Code Security Auditing

Do any of you folks who spend most of your time writing code in C or C++ specifically address security vulnerabilities in your code? What I mean by this is, do you actively audit your code, test, and check for buffer overflows, unsanitized user input, and other common security flaws? Does anyone have favorite resources which are essentially a checklist of what to look for?

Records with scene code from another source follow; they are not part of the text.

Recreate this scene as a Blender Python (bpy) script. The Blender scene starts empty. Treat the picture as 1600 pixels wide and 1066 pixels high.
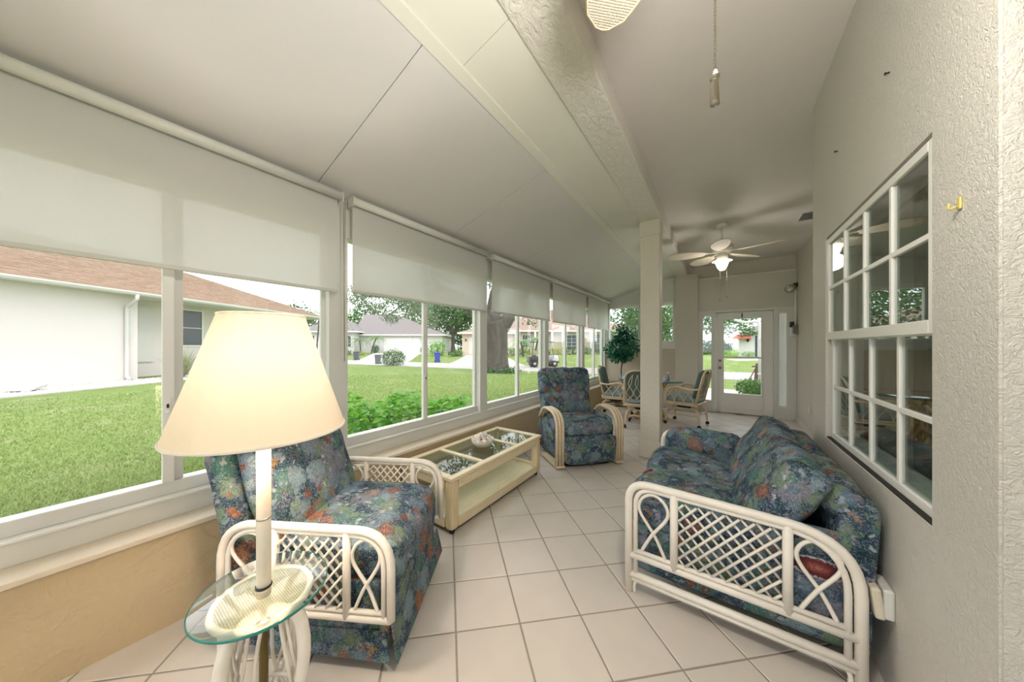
import bpy, math, random
import numpy as np
from mathutils import Matrix, Vector, Euler
random.seed(7); RNG = np.random.default_rng(7)
S = bpy.context.scene
COL = S.collection
PI = math.pi
# ------------------------------------------------------------------ camera, world, exposure
YAW = math.radians(36.5)
cd = bpy.data.cameras.new('camera'); cam = bpy.data.objects.new('camera', cd); COL.objects.link(cam)
cam.location = (0, 0, 1.37); cam.rotation_euler = (PI/2, 0, YAW)
cd.sensor_width = 36; cd.lens = 36*477.7/1600
cd.shift_x = (800-770.5)/1600; cd.shift_y = (541.2-533)/1600
cd.clip_start = .05; cd.clip_end = 400
S.camera = cam
S.view_settings.view_transform = 'Standard'; S.view_settings.look = 'None'
S.view_settings.gamma = 1; S.view_settings.use_curve_mapping = False
S.view_settings.exposure = 1.2
SKY = 1.25; FAN_NEAR_FILL = 23; FAN_FAR = 4; LAMP = 11.5
def node(nt, t, ins=None, **props):
    n = nt.nodes.new('ShaderNode'+t)
    for k, v in props.items(): setattr(n, k, v)
    for k, v in (ins or {}).items():
        s = n.inputs[k]
        if isinstance(v, bpy.types.NodeSocket): nt.links.new(v, s)
        else: s.default_value = v
    return n
def ramp(nt, fac, stops, interp='LINEAR'):
    n = node(nt, 'ValToRGB', {0: fac}); r = n.color_ramp; r.interpolation = interp
    while len(r.elements) < len(stops): r.elements.new(.5)
    for e, (p, c) in zip(r.elements, stops):
        e.position = p; e.color = (c if isinstance(c, tuple) else (c, c, c)) + (1,)
    return n.outputs[0]
def mixc(nt, f, a, b, mode='MIX'):
    n = node(nt, 'Mix', data_type='RGBA', blend_type=mode)
    for i, v in ((0, f), (6, a), (7, b)):
        if isinstance(v, bpy.types.NodeSocket): nt.links.new(v, n.inputs[i])
        else: n.inputs[i].default_value = (v+(1,)) if isinstance(v, tuple) else v
    return n.outputs[2]
def mth(nt, op, a, b=0.0, clamp=False):
    n = node(nt, 'Math', {0: a, 1: b}, operation=op); n.use_clamp = clamp
    return n.outputs[0]
def c8(r, g, b):
    f = lambda v: v/12.92 if v <= .04045 else ((v+.055)/1.055)**2.4
    return (f(r/255), f(g/255), f(b/255))
w = bpy.data.worlds.new('sky'); S.world = w; w.use_nodes = True
nt = w.node_tree; nt.nodes.clear()
tc = node(nt, 'TexCoord')
nz = node(nt, 'TexNoise', {'Vector': tc.outputs['Generated'], 'Scale': 2.2, 'Detail': 5.0, 'Roughness': .55})
skyc = ramp(nt, nz.outputs[0], [(.35, (.80, .86, .97)), (.6, (1, 1, 1))])
bg = node(nt, 'Background', {'Color': skyc, 'Strength': SKY})
nt.links.new(bg.outputs[0], node(nt, 'OutputWorld').inputs[0])
sun = bpy.data.lights.new('hazy_sun', 'SUN'); sun.energy = .7; sun.angle = math.radians(35); sun.color = (1, .96, .9)
so = bpy.data.objects.new('hazy_sun', sun); COL.objects.link(so); so.rotation_euler = (math.radians(38), 0, math.radians(60))
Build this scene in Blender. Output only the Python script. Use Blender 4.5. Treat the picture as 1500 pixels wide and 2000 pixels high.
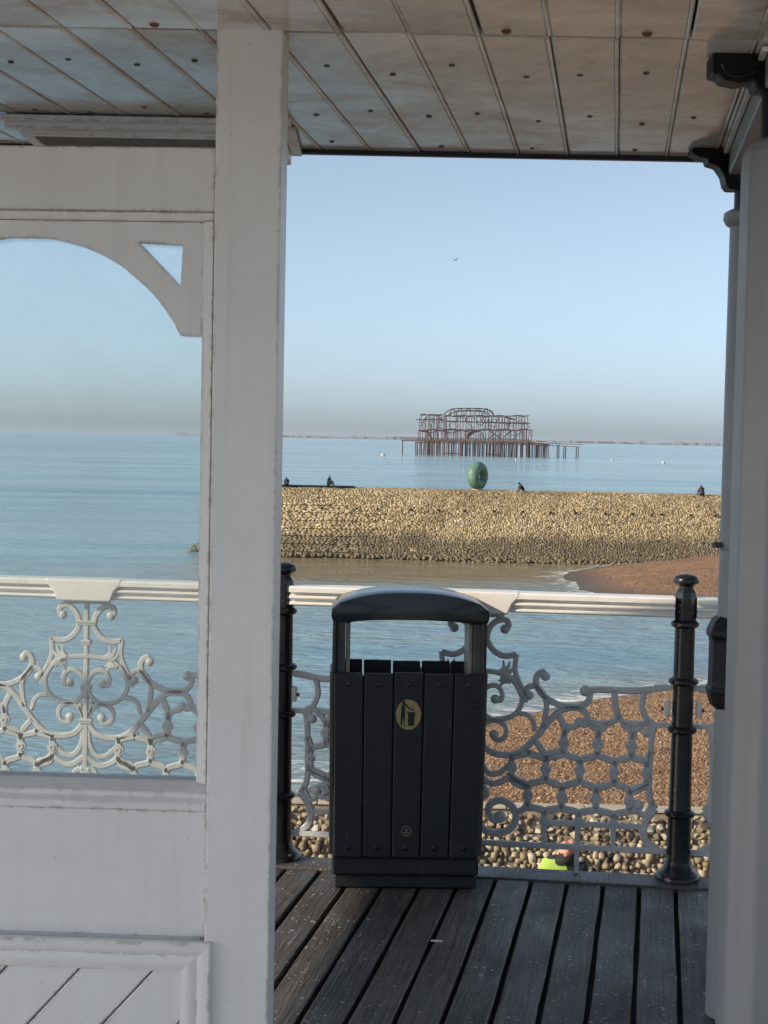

I've found a few myself and I was aware of most of them, but I figure I'd ask here because I know there are quite a few native devs here.

One of the benefits I seem to have discovered of spending most of my time writing native code these days is that most of these security problems are sorta built in to my "peripheral vision" so-to-speak while coding... Like for me, the second I start to write a "string" I'm already thinking about the null terminator... Likewise, when I write a for-loop I am paying close attention to the number of times it will execute vs. the number of times I need it to execute, etc... But I suppose one who is used to higher-level languages and then jumping into C occasionally may be more susceptible to opening up security holes in C.

Thanks.

Edited by Todd on
If you're talking about security as in "if this software isn't secured, important data could be leaked" I don't know.

If you just want to be sure that your software behave as you intended there are a few tools to help but I don't have much experience with them:
- DrMemory
- Valgrind
- Static analyzer
--- Visual Studio: cl file.cpp -analyze
--- Clang: clang file.cpp --analyze
--- CppCheck
--- PVS studio (not free)
- Fuzzing

In handmade hero, Casey has some debug code (disabled most of the time) to check for buffer over/underflow: every allocation allocates an extra page of memory before (for underflow) or after (for overflow), and that page doesn't have write access. So if he was to write to those pages he would get an exception. I believe DrMemory and Valgrind can do that type of check but I'm not sure.
Awesome, yes the second part is exactly what I meant. I am using a lot of those types of tools at work. There's some pretty advanced stuff out there like taint propagation tools as well which I love.